Lormes, km 30. Le Morvan, aussi fou que cela puisse paraître, est presque encore plus séduisant par temps tumultueux. Nos premières ascensions sont courtes mais tapent dans le 20%. Le sentiment d’isolement choisi, qui ne fera qu’augmenter au cours du week-end, est déjà délectable : les villages se font très rares et les minuscules routes semblent avoir été dessinées avec de belles arrières-pensées artistiques.

Le bistrot, lui, est animé, et tout le monde se connaît. On reprend la route pour attaquer nos premières portions de piste, dont certaines sont nivelées par des précipitations passées. Au fur et à mesure qu’on approche du Morvan central, celui “des Lacs”, appellation touristique de ce réseau de lacs de barrage qui émaillent le cœur du massif, la pluie, moins sévère qu’attendu, s’effacera définitivement pour laisser place à un splendide brouillard.

“Porcmignon”, “La Chaume”, les hameaux aux noms évocateurs s’égrènent doucement jusqu’à Brassy, notre ravito du jour, où nous nous attablerons en coup de vent dans le seul restaurant ouvert. Restent trois dernières ascensions. La plus saisissante restera celle qui nous amènera sur la place centrale d’Ouroux-en-Morvan. Si nous étions venus pour chercher des ambiances dramatiques, cette scène sera sans doute la plus emblématique. On distingue à peine les façades du village, et les quelques voitures qui ont eu l’audace de passer par là pendant notre courte pause auraient mérité un rôle dans n’importe quel Hitchcock. Nous en baverons jusqu’à notre arrivée : pas un mètre de plat, mais des routes aussi isolées que magnifiques, qui serpentent à flanc de relief.

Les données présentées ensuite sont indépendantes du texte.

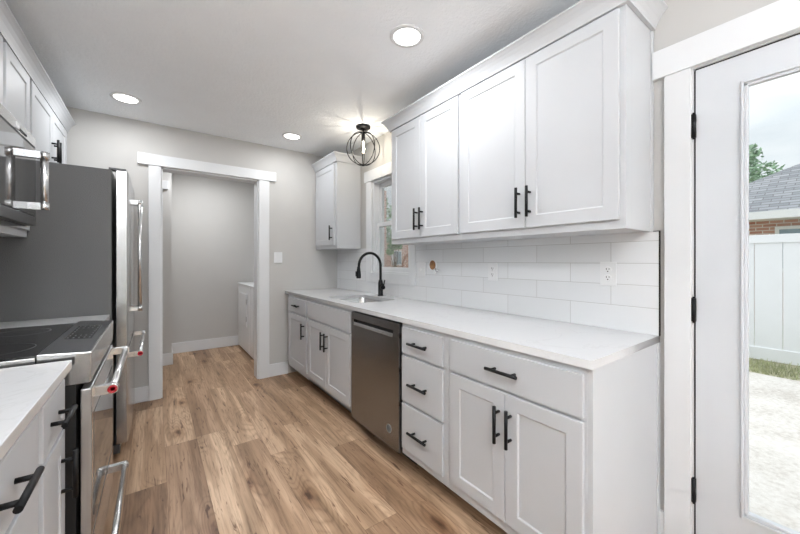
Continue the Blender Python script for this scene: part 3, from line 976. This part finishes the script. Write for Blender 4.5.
fz = convex_door(FY0 + 0.002, FY1 - 0.002, 0.092, 0.672, -0.194, -0.136, 0.006).build('freezer_drawer', M['steel'], fr, 0.003)
def vhandle(parent, y, z0, z1):
    mb = MB()
    x, xb = -0.137, -0.088
    mb.cyl((xb, y, z0 + 0.004), (xb, y, z1 - 0.004), 0.0125, 20)
    for za in (z0, z1 - 0.03):
        mb.box(x, xb - 0.004, y - 0.014, y + 0.014, za, za + 0.03)
        mb.cyl((xb, y, za - 0.001), (xb, y, za + 0.031), 0.0175, 22)
    h = mb.build('handle', M['steel_bright'], parent)
    h['label'] = 'stainless vertical tubular handle'
vhandle(dl, 3.155, 0.875, 1.690)
vhandle(dr2, 3.243, 0.875, 1.690)
pro_handle(fz, -0.1355, 2.79, 3.608, 0.635, 0.060, 0.0125, True)
for y in (FY0 + 0.035, FY1 - 0.035):
    B((-0.23, -0.145, y - 0.03, y + 0.03, 1.812, 1.826)).build('hinge_cover', M['darkgrey'], fr, 0.003)

# microwave
MY0, MY1, MF, MZ0, MZ1 = 1.560, 2.320, -0.457, 1.405, 1.826
mw = thing('microwave', 'stainless over-range microwave with dark glass door and tubular handle', 'microwave', (-0.65, 1.94, MZ0))
B((LW, MF - 0.03, MY0, MY1, MZ0, MZ1)).build('case', M['darkgrey'], mw, 0.002)
B((MF - 0.03, MF, MY0, MY1, 1.782, MZ1)).build('top_vent', M['steel_bright'], mw, 0.002)
B((MF - 0.02, MF - 0.001, MY0 + 0.002, MY1 - 0.002, 1.7735, 1.7825)).build('gap_dark_strip', M['blackplastic'], mw)  # black strip stands in for the dark of the open gap
md_ = B((MF - 0.03, MF, MY0, MY1, MZ0 + 0.05, 1.774)).build('door', M['doorglass'], mw, 0.002)
B((MF - 0.03, MF, MY0, MY1, MZ0 + 0.004, MZ0 + 0.048)).build('control_strip', M['darkgrey'], mw, 0.002)
mb = MB()
xb, yh = MF + 0.052, 2.195
mb.cyl((xb, yh, 1.476), (xb, yh, 1.738), 0.014, 20)
for z in (1.476, 1.708):
    mb.box(MF, xb, yh - 0.014, yh + 0.014, z, z + 0.03)
    mb.cyl((xb, yh, z - 0.001), (xb, yh, z + 0.031), 0.0175, 22)
h = mb.build('handle', M['steel_bright'], md_)
h['label'] = 'stainless tubular handle'
B((MF, MF + 0.004, 2.03, 2.044, 1.789, 1.815), (MF, MF + 0.004, 2.05, 2.064, 1.789, 1.815)).build('vent_clip', M['whiteplastic'], mw, 0.001)
B((MF, MF + 0.003, 2.075, 2.17, 1.792, 1.799)).build('vent_slot', M['blackplastic'], mw)

# left wall cabinets
LU = -0.5725
cabinet('wall_cabinet', 'short white two-door wall cabinet above the microwave', 'cabinet', 1.556, 2.3225, MZ1 + 0.002, UZ1, LW, LU, 1, [
    ('door', 1.575, 1.9385, 1.862, 2.262, []),
    ('door', 1.9415, 2.306, 1.862, 2.262, [])])
cabinet('wall_cabinet', 'tall narrow white wall cabinet between microwave and refrigerator', 'cabinet', 2.3235, 2.732, UZ0, UZ1, LW, LU, 1, [
    ('door', 2.345, 2.712, *ub, [])])
cabinet('wall_cabinet', 'white two-door wall cabinet above the refrigerator', 'cabinet', 2.733, 3.726, 1.850, UZ1, LW, LU, 1, [
    ('door', 2.755, 3.2285, 1.886, 2.262, [('v', 3.198, 1.985)]),
    ('door', 3.2315, 3.690, 1.886, 2.262, [('v', 3.262, 1.985)])])
crown('crown_molding', 'white cove crown moulding along the top of the left wall cabinets', [(LU + 0.013, 3.728), (LU + 0.013, 1.543), (LW, 1.543)])

# ================================================================== wall fittings
def outlet(label, y, z, x):
    o = thing('outlet', label, 'outlet', (x, y, z - 0.058), 'outlets on the tiled backsplash')
    mb = MB(); mb.box(x - 0.006, x, y - 0.036, y + 0.036, z - 0.058, z + 0.058)
    mb.build('cover_plate', M['whiteplastic'], o, 0.002)
    for k in (-1, 1):
        zc = z + k * 0.0195
        mb = MB(); mb.lathe([(0.0165, 0.0), (0.0165, 0.002), (0.0155, 0.0025)], (x - 0.006, y, zc), 'x', 24)
        for v in mb.bm.verts:
            v.co.x = 2 * (x - 0.006) - v.co.x
        f = mb.build('socket', M['whiteplastic'], o)
        B((x - 0.0089, x - 0.0083, y + 0.0045, y + 0.0075, zc + 0.000, zc + 0.009), (x - 0.0089, x - 0.0083, y - 0.0075, y - 0.0045, zc + 0.001, zc + 0.008), (x - 0.0089, x - 0.0083, y - 0.0028, y + 0.0028, zc - 0.0095, zc - 0.0045)).build('slot', M['blackplastic'], f)
    return o
outlet('white double outlet on the tile close to the glazed door end', 0.720, 1.180, 1.790)
outlet('white double outlet midway along the backsplash, below the cabinet seam', 1.412, 1.172, 1.790)
def wall_switch(label, plate, toggle):
    o = thing('light_switch', label, 'switch', ((plate[0] + plate[1]) / 2, (plate[2] + plate[3]) / 2, plate[4]))
    B(plate).build('cover_plate', M['whiteplastic'], o, 0.002)
    B(toggle).build('toggle', M['whiteplastic'], o, 0.0015)
wall_switch('white light switch on the tile tight against the window casing', (1.784, 1.790, 2.092, 2.190, 1.112, 1.232), (1.774, 1.784, 2.136, 2.146, 1.162, 1.184))
wall_switch('white light switch on the grey wall right of the laundry opening', (1.043, 1.130, YB - 0.007, YB, 1.222, 1.338), (1.068, 1.105, YB - 0.011, YB - 0.007, 1.247, 1.313))
ds = thing('wall_disc', 'small round tan disc with pale rim on the tiled backsplash', 'wall fitting', (1.79, 2.0, 1.17))
mb = MB(); mb.lathe([(0.046, 0.0), (0.046, -0.005), (0.037, -0.006), (0.037, 0.0)], (1.79, 2.0, 1.210), 'x', 32); mb.build('rim', M['whiteplastic'], ds)
mb = MB(); mb.lathe([(0.037, -0.0005), (0.037, -0.0045), (0.010, -0.0047)], (1.79, 2.0, 1.210), 'x', 32); mb.build('disc', M['tan'], ds)
mb = MB(); mb.tube([(1.785, 1.965, 1.182), (1.777, 1.955, 1.165), (1.777, 1.935, 1.160), (1.781, 1.920, 1.172)], 0.0055, 10); mb.build('wire_stub', M['chrome'], ds)
mb = MB(); mb.cyl((1.789, 1.972, 1.155), (1.774, 1.972, 1.155), 0.011, 16); mb.build('cap', M['whiteplastic'], ds)

# ================================================================== laundry machines
def machine(name, label, cat, y0, y1, build):
    o = thing(name, label, cat, (1.37, (y0 + y1) / 2, 0))
    B((0.992, 1.742, y0, y1, 0.02, 0.905)).build('cabinet_body', M['appliance'], o, 0.008)
    B((1.03, 1.70, y0 + 0.03, y1 - 0.03, 0.0, 0.02)).build('feet', M['blackplastic'], o)
    B((0.985, 1.745, y0 - 0.001, y1 + 0.001, 0.905, 0.925)).build('top', M['appliance'], o, 0.006)
    build(o, y0, y1)
def dryer_bits(o, y0, y1):
    d = B((0.980, 0.992, y0 + 0.10, y1 - 0.07, 0.36, 0.80)).build('door', M['appliance'], o, 0.006)
    for z in (0.47, 0.70):
        h = B((0.976, 0.982, y0 + 0.088, y0 + 0.112, z - 0.035, z + 0.035)).build('hinge', M['chrome'], d, 0.002)
    B((1.60, 1.74, y0, y1, 0.925, 1.06)).build('console', M['appliance'], o, 0.01)
def washer_bits(o, y0, y1):
    B((1.05, 1.56, y0 + 0.08, y1 - 0.08, 0.925, 0.935)).build('lid', M['appliance'], o, 0.004)
    B((1.60, 1.74, y0, y1, 0.925, 1.06)).build('console', M['appliance'], o, 0.01)
machine('dryer', 'white dryer with hinged front door at the laundry far wall', 'dryer', 4.675, 5.375, dryer_bits)
machine('washing_machine', 'white washing machine in front of the dryer, partly hidden by the casing', 'washer', 3.965, 4.665, washer_bits)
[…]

Après une nuit difficile à Château-Chinon, nous attaquons le gros morceau du week-end, dont une grande partie se déroulera hors-bitume. Il nous faut une bonne heure pour atteindre le Sud-Morvan par une boucle contre-intuitive qui nous fait repartir par le Nord-Est, dans le but d’attraper une des plus belles sections de gravel du voyage, qui sillonne aux alentours de 700 mètres d’altitude. Nous sommes les seuls à arpenter ces splendides pistes qui sillonnent le “maquis Socrate”, haut-lieu de la Résistance Morvandelle. Le Haut-Folin, point culminant du Morvan (901 mètres) se fera également en version gravel, le pourtour du mont offrant un dédales de pistes de ski de fond qui semblent faites pour nos vélos, ces derniers atteignant toutefois la limite de leur juridiction à plusieurs reprises.

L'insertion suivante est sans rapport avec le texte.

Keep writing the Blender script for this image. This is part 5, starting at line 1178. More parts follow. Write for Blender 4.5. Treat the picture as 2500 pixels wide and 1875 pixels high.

Nous sortons de là heureux mais harassés, et le plus dur est devant nous. Le Mont Beuvray, très fréquenté, offrira un vrai défi physique, avec ses pentes injouables et son décorum magnifique, entre ruines celtes et sous-bois fantasmagoriques. La vue est incroyable. Le nuage noir qui arrive de l’ouest, moins. Nous survivons jusqu’à la ville thermale de Saint-Honoré-Les-Bains, là encore délicieusement anachronique, impression confortée par l’accueil chaleureux qu’on nous délivre dans ce qui doit probablement être la seule pizzeria-brocante de France. Il y a un Tim Burton à la télé. Donnez-nous un meilleur scénario d’Halloween.

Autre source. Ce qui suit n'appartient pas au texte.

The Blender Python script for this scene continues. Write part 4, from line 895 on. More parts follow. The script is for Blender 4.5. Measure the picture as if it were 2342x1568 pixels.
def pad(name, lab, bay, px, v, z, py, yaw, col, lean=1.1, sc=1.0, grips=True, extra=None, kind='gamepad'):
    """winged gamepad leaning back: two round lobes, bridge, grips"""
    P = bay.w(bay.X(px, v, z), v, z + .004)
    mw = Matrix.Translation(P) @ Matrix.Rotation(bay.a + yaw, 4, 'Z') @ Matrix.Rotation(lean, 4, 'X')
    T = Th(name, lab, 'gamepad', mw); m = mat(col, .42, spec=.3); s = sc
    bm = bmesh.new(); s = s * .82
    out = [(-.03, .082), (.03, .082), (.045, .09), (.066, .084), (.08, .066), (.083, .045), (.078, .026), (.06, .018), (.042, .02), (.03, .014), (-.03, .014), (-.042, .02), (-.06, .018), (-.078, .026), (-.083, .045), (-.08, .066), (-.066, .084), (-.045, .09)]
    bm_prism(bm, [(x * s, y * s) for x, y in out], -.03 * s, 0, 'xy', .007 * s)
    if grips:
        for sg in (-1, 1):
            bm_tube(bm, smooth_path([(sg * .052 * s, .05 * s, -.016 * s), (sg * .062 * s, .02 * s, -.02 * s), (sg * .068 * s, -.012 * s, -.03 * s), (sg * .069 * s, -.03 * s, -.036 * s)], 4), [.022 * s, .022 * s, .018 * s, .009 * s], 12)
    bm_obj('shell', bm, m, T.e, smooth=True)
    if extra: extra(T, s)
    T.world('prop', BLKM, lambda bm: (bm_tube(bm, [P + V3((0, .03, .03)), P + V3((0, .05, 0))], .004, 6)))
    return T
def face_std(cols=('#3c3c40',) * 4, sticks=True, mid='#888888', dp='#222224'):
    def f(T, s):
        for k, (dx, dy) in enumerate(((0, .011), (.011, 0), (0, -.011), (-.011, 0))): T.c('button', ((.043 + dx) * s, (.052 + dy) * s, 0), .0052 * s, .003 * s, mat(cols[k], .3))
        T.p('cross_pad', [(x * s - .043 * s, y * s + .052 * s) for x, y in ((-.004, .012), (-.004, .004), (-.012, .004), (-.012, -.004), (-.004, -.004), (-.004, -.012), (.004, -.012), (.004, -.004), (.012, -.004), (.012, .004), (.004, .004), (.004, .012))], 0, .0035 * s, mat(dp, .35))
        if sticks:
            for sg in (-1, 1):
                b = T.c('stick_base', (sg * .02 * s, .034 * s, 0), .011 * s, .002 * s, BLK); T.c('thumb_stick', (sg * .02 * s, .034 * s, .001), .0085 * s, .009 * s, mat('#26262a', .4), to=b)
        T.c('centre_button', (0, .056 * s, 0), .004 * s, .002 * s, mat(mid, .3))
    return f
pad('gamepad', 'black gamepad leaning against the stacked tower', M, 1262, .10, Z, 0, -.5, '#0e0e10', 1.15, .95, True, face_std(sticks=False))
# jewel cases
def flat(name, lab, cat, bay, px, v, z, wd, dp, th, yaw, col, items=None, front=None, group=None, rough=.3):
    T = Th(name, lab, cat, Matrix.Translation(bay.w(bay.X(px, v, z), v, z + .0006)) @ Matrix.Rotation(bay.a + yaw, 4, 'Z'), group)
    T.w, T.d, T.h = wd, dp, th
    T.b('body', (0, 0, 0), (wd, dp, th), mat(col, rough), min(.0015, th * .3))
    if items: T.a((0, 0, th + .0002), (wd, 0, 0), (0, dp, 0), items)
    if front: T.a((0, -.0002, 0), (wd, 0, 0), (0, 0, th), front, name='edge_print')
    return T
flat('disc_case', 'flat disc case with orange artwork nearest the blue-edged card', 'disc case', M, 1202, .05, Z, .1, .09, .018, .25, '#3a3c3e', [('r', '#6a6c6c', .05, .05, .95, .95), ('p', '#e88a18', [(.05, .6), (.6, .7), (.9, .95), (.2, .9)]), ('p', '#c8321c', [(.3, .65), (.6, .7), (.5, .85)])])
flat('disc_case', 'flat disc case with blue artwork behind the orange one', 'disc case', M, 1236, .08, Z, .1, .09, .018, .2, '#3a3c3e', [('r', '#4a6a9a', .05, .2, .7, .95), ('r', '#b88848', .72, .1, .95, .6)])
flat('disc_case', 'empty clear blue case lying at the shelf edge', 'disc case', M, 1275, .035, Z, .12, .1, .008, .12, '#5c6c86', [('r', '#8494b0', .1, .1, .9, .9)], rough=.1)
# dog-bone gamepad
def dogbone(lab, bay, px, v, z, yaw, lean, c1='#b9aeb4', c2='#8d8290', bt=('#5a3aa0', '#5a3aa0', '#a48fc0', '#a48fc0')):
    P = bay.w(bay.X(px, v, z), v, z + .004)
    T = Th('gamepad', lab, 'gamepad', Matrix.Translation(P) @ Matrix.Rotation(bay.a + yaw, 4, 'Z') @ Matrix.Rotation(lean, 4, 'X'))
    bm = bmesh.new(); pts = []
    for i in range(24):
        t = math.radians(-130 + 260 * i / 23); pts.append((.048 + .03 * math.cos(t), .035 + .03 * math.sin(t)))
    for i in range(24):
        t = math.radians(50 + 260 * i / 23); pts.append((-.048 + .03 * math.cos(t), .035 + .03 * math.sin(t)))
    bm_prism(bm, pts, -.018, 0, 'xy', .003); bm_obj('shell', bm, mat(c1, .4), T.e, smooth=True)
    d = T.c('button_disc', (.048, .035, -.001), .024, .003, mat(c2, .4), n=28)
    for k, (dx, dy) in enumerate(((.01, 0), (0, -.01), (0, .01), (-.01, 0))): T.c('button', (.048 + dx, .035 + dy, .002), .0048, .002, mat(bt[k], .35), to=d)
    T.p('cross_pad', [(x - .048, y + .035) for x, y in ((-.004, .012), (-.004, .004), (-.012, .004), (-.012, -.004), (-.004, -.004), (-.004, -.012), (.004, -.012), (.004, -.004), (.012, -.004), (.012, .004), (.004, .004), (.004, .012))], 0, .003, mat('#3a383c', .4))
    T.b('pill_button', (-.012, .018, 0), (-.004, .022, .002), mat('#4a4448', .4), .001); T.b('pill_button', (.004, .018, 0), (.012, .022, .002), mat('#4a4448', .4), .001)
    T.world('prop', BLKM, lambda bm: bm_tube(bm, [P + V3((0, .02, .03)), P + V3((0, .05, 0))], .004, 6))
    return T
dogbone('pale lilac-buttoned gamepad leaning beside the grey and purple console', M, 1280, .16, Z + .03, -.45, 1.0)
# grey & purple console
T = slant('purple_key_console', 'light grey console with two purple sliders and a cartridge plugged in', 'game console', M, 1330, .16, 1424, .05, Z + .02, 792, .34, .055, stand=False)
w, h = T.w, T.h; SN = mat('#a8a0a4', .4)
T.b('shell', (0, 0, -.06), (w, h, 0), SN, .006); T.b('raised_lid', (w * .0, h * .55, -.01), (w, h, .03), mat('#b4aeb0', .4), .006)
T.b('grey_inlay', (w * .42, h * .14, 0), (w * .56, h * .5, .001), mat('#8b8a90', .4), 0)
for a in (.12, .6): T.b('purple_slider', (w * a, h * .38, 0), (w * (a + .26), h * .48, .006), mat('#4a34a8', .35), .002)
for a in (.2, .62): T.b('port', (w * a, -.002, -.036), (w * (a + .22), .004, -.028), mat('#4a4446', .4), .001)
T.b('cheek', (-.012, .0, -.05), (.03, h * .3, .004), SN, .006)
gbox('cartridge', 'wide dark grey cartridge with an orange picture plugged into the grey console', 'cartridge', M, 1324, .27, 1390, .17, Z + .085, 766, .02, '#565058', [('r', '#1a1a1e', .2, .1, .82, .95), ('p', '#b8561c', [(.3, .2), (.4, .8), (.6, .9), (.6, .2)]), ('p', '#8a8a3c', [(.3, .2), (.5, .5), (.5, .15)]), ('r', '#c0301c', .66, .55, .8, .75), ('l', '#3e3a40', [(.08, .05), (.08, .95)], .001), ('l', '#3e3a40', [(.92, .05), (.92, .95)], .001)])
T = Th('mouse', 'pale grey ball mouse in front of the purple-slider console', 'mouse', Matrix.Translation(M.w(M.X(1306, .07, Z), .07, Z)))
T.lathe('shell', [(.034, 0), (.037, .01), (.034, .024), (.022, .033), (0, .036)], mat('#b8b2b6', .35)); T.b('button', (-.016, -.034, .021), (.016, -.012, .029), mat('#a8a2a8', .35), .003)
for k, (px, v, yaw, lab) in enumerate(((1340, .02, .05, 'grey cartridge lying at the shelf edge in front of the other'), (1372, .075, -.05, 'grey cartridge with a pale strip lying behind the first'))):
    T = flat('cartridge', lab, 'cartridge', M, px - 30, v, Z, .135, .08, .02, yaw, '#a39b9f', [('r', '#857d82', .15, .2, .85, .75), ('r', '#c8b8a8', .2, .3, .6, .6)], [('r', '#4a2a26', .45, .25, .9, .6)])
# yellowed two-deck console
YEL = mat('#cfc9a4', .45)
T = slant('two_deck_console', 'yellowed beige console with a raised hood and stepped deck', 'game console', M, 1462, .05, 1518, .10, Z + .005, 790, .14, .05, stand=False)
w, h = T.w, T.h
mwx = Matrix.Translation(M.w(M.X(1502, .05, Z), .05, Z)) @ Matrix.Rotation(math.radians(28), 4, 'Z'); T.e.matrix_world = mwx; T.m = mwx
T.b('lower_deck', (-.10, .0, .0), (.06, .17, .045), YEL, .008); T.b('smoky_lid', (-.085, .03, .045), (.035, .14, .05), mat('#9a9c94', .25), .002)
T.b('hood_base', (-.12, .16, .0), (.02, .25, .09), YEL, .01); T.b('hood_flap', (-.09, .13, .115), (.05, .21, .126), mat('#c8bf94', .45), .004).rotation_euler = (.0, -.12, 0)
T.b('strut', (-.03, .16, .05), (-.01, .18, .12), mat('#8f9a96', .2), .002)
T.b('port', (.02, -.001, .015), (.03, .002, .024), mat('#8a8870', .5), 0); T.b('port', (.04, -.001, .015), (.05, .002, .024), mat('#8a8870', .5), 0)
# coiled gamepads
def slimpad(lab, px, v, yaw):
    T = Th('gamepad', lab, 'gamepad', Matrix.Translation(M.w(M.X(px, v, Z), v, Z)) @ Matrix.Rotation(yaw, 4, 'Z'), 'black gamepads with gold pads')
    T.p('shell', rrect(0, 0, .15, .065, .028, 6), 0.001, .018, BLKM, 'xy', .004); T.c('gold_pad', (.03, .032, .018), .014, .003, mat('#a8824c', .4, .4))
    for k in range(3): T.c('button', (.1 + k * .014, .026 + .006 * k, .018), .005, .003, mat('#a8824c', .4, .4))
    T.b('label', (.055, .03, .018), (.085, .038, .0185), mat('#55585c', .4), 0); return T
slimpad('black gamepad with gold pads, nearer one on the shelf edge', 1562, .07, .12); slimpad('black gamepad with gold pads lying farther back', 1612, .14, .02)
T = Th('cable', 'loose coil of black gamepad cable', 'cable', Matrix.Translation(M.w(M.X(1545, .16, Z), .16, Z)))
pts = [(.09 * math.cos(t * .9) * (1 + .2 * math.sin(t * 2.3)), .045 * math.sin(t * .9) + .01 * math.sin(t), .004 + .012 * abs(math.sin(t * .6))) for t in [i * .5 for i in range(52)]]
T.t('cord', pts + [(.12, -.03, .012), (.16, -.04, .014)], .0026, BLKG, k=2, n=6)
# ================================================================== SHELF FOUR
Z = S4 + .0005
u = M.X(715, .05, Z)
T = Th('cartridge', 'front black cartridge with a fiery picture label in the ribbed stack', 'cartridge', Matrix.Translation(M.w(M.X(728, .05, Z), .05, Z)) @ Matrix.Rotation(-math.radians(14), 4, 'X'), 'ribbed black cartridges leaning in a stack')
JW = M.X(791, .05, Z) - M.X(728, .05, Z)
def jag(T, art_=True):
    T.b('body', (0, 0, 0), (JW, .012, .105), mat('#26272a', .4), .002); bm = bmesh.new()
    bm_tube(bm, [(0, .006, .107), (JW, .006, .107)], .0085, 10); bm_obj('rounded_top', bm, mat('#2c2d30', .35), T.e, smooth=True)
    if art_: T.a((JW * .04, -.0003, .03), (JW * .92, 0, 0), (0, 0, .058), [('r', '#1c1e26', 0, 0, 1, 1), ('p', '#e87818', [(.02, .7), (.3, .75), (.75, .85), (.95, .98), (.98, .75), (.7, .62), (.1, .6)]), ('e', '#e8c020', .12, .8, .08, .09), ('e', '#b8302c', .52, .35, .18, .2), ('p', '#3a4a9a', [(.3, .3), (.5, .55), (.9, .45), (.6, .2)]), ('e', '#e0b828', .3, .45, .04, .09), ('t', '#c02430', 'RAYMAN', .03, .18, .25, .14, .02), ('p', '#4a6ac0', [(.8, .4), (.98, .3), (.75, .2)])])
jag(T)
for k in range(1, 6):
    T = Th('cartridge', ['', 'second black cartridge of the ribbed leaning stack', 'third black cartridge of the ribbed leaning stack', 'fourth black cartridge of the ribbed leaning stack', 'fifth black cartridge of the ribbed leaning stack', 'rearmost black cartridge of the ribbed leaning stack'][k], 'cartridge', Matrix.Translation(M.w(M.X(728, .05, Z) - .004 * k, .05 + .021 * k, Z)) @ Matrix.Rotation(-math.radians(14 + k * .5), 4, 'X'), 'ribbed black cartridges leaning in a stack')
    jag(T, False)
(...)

Dépeindre un Morvan figé dans le passé serait profondément réducteur. Nous en débattons lors de la dernière journée, dédiée à quitter cette entité géographique si particulière en serpentant dans ses contreforts pour atteindre le Nivernais, puis les bords de Loire. Comme à chaque fois que nous entrons dans ce monde parallèle, nous sommes avant tout profondément touchés par ce désir de maintenir un mode de vie, au-delà de tout conservatisme, avec une solidarité et un sens de l’accueil incroyables. Poncifs ? Probablement en partie, d’autant plus que nous ne sommes que de passage. Reste que les temps changent, et que cette région semble pourtant réussir le tour de force de rester elle-même, insensible aux tourments du monde. En plus d’offrir un terrain de jeu inépuisable.